THE MOST IMPORTANT SCIENCE BOOK EVER, NEWTON'S "PRINCIPIA" PUBLISHED TODAY 339 YEARS AGO: One of mankind's most influential books ever written was officially published with maybe 500 copies available on July 6, 1687: "The Mathematical Principles of Natural Philosophy" by 44-year-old genius, England's Sir Isaac Newton. The three, Latin volumes simply called "The Principia," are considered the most important work in the history of science, establishing the mathematical principles behind the concepts of planetary motion The Principia forms a mathematical foundation for the theory of classical mechanics.
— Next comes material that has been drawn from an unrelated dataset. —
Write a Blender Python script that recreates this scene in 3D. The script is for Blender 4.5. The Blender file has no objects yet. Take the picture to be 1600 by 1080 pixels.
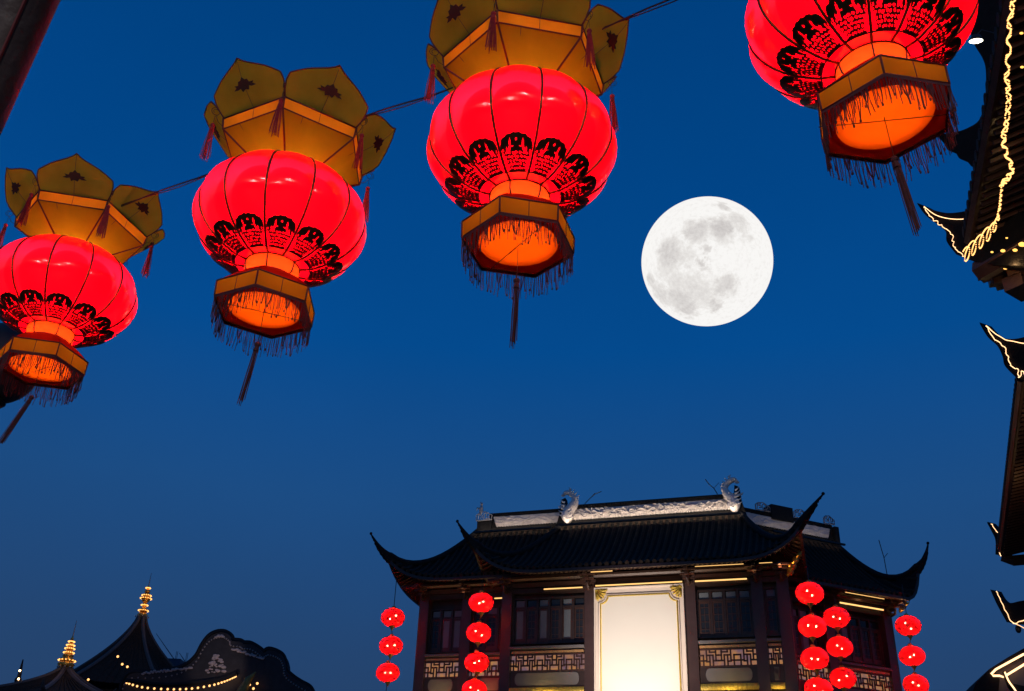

Among other achievements, it explains Kepler's laws of planetary motion; proves the Sun was at the center of the Solar System as Copernicus claimed a Century and a half before, and backed the science of Galileo 50 years earlier in formulating Newton's physical laws, and creating the field of calculus in the process. Newton studied and combined the great works before him to conceptualize and build a mathematical understanding of the known universe. He drew on the works of Nicolas Copernicus' sun-centered tome 144 years before, "On the Revolutions of the Heavenly Spheres," 1543, and Johannes Kepler's "A New Astronomy," 1609, (78-years earlier), and Galileo Galilei's "Dialogue on the Two Main World Systems," 1632, (55 years previous). The book: --defines the classic "laws of motion" in the Solar System and beyond; --shows how astronomical observations verify the inverse square law of gravitation ---defines the Sun as the center of the Solar System; --shows how the theory of gravity can account for irregularities in the motion of the Moon; --identifies the oblateness the Earth; --accounts For marine tides including phenomena of spring and neap tides by the perturbing gravitational attractions of the Sun and Moon --explains the precession of the equinoxes as an effect of the gravitational attraction of the Moon on the Earth's equatorial bulge; " in 2016, a first edition of "The Principia" sold for $3.7 million. Cambridge University Library, England, has Newton's own copy of the first edition. About 400 copies are known to exist, most in institutions.